12. The greater the percentage of its budget the church spends directly nurturing spiritual growth both at home and abroad through evangelism, discipling, and prayer, the more successful the church.

13. Church programs are to be led by the Holy Spirit, but coordinated through the staff and volunteers leaders.

14. The more sacrificial church members are, the healthier their church is spiritually.

15. The primary purpose of budgeting is to establish the ministry priorities of the church.

16. Churches compete with Satan to win the souls of the unsaved.

17. The purpose of Sunday School is to equip people for ministry through knowledge of the Bible and its teachings.

18. Churches should be Christ driven.

19. Church conflict is bad only when it fails to produce constructive results that enable the church to better serve Christ.

20. Churches should do as much as possible for Christ.

                        The Balanced Church












The above illustration depicts four major categories of activities critical to the church’s mission. They are based on combinations of inreach versus outreach and fellowship versus equipping. The spiritually healthy church maintains a reasonable balance among the four types of activities, resulting in four "boxes" of approximately the same size.

Body-building activities (inreach plus fellowship, such as Sunday School and recreational events) promote membership bonding and congregational unit Visitation also has a strong fellowship component but with an emphasis on outreach (primarily to church visitors and newcomers). Lay leaders can be equipped to minister internally (through Sunday School, counseling, youth work, and administration) or externally (through evangelism and community service).

Churches may have difficulty balancing activities in all four boxes because only so much time, energy, funding, and leadership are available to go around. Although a perfect balance among the boxes never can be attained, healthy churches nevertheless strive to attain excellence in all four areas over a period of time. They take all four areas seriously and make sure the boxes remain somewhat proportional in size.

Churches plagued with the malaise of "cultural Christianity" tend to overdo inreach and fellowship, as members (often at the staff’s initiative) spend most of their time serving themselves.
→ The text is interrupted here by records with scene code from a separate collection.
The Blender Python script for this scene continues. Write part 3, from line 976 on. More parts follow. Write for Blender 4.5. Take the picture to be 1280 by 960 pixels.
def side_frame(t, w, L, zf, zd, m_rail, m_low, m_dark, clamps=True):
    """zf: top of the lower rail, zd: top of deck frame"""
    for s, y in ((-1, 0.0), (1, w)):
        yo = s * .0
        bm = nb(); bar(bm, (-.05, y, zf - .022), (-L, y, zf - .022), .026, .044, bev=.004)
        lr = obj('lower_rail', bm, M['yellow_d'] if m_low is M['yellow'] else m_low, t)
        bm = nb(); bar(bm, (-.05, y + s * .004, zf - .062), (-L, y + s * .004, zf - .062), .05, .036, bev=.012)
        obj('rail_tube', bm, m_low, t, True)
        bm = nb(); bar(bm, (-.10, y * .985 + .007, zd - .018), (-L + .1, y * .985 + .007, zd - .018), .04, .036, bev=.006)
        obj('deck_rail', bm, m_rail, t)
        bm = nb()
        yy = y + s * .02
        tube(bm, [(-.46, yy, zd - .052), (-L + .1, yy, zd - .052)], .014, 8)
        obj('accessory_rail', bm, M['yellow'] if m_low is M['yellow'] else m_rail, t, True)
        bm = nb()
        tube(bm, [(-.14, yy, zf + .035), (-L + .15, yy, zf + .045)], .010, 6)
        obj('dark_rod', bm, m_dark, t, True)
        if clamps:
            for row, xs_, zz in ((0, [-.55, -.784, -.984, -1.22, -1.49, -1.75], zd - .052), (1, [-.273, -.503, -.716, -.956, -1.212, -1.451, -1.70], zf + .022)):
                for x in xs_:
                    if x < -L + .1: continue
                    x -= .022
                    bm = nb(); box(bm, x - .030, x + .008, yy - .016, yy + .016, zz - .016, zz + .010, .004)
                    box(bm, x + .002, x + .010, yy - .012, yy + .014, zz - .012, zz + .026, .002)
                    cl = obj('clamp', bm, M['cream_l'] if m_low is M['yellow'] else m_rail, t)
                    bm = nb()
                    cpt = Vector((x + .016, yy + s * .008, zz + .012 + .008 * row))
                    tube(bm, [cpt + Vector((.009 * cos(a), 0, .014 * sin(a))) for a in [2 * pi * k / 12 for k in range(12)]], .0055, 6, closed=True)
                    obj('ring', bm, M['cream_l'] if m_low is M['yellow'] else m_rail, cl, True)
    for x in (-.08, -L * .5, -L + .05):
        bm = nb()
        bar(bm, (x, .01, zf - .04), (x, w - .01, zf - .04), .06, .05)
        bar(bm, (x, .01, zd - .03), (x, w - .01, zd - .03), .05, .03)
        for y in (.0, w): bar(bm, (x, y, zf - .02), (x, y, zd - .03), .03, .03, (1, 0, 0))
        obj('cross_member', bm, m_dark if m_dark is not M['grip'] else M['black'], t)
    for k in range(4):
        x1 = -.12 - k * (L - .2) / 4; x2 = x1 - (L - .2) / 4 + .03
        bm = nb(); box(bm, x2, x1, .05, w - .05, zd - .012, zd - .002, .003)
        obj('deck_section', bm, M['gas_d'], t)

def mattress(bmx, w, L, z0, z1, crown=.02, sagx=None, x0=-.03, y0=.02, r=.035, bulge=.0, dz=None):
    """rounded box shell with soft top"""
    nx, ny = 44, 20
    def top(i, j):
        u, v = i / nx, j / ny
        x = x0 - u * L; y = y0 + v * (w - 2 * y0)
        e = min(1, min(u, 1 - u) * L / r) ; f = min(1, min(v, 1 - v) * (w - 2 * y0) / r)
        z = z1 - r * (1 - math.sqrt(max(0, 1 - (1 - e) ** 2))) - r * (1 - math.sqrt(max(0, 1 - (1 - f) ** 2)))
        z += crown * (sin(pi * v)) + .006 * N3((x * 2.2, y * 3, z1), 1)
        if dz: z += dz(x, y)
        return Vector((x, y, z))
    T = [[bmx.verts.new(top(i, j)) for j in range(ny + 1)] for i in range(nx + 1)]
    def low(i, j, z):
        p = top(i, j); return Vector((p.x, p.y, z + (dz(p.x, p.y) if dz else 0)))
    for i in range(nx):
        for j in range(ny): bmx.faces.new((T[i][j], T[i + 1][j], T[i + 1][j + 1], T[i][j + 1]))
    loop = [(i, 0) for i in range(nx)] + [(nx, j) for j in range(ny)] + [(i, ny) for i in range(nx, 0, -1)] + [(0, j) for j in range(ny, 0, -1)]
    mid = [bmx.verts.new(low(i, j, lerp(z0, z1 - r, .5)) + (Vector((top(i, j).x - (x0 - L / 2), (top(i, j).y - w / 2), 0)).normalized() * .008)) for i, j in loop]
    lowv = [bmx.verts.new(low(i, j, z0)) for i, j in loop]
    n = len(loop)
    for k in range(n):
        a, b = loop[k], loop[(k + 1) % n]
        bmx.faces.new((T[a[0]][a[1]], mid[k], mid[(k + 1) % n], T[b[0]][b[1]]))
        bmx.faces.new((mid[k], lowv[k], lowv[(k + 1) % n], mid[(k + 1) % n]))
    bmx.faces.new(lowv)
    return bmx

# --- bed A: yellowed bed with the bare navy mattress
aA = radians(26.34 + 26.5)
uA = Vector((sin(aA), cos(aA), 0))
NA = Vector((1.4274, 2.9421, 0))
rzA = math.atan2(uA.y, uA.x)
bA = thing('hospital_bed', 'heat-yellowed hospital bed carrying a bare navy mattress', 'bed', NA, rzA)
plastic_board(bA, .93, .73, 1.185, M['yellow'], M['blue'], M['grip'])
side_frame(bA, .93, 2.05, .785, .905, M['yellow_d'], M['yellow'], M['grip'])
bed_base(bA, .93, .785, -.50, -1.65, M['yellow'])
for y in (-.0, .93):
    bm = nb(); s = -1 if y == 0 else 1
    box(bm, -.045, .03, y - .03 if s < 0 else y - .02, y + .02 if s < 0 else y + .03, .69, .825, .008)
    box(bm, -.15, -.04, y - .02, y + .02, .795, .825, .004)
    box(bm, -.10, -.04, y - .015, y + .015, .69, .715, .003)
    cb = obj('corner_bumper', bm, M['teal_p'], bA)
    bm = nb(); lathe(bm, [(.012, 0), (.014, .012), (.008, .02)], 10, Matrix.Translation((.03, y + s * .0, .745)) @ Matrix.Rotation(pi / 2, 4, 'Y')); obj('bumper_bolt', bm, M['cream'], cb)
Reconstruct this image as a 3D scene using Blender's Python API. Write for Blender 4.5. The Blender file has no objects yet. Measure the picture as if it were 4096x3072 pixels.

The bodybuilding box becomes disproportionately large, while the right-hand boxes (evangelism, discipling, and equipping members for outreach) shrink and atrophy.


No church can break out of the pattern of cultural Christianity unless its leaders want it to happen. Leaders constantly must challenge the congregation to reach out, evangelize, sacrifice, and pray. Their commitment to outreach must be strong enough to keep the church from turning inward and becoming insulated. Volunteers must be trained, motivated, and mobilized to share their faith, invite friends to church, and follow up on new believers.

Spiritually healthy churches remain faithful to the basics: corporate prayer, witnessing, discipling, Bible study, and training. All programs and activities are built on these basics.

Energy comes to the local church through the Holy Spirit in the forms of prayer, revival, and servanthood. The more Christians serve, the more energy they get for loving. The more we reach out, the more we want to reach out.

Perhaps we have hit on the key principle for spiritual health in the local church. The closer we reside with God, the closer He resides with us. The godly church ultimately will be a spiritually balanced church.


 Some of the more common signs of cultural Christianity (unbalanced mission) in the church are:

1. Time for recreation and fun events but little time for evangelism and follow-up on new believers.

2. "Show-biz" worship in which staff members are expected to perform at higher and higher levels of competence.

3. Lack of congregational unity reflected by staff and ministry leaders fiercely competing for budget funding, volunteers, and priority on the church calendar.

4. People’s unwillingness to change and be flexible.

5. A drop in baptisms.

6. A drop in the number of church visitors and new members.

7. Anemic corporate prayer.

In short, churches become unbalanced when their members want to be served more than they want to serve. They begin to view the church as just another "consumer product" designed to serve them and to cater to their needs.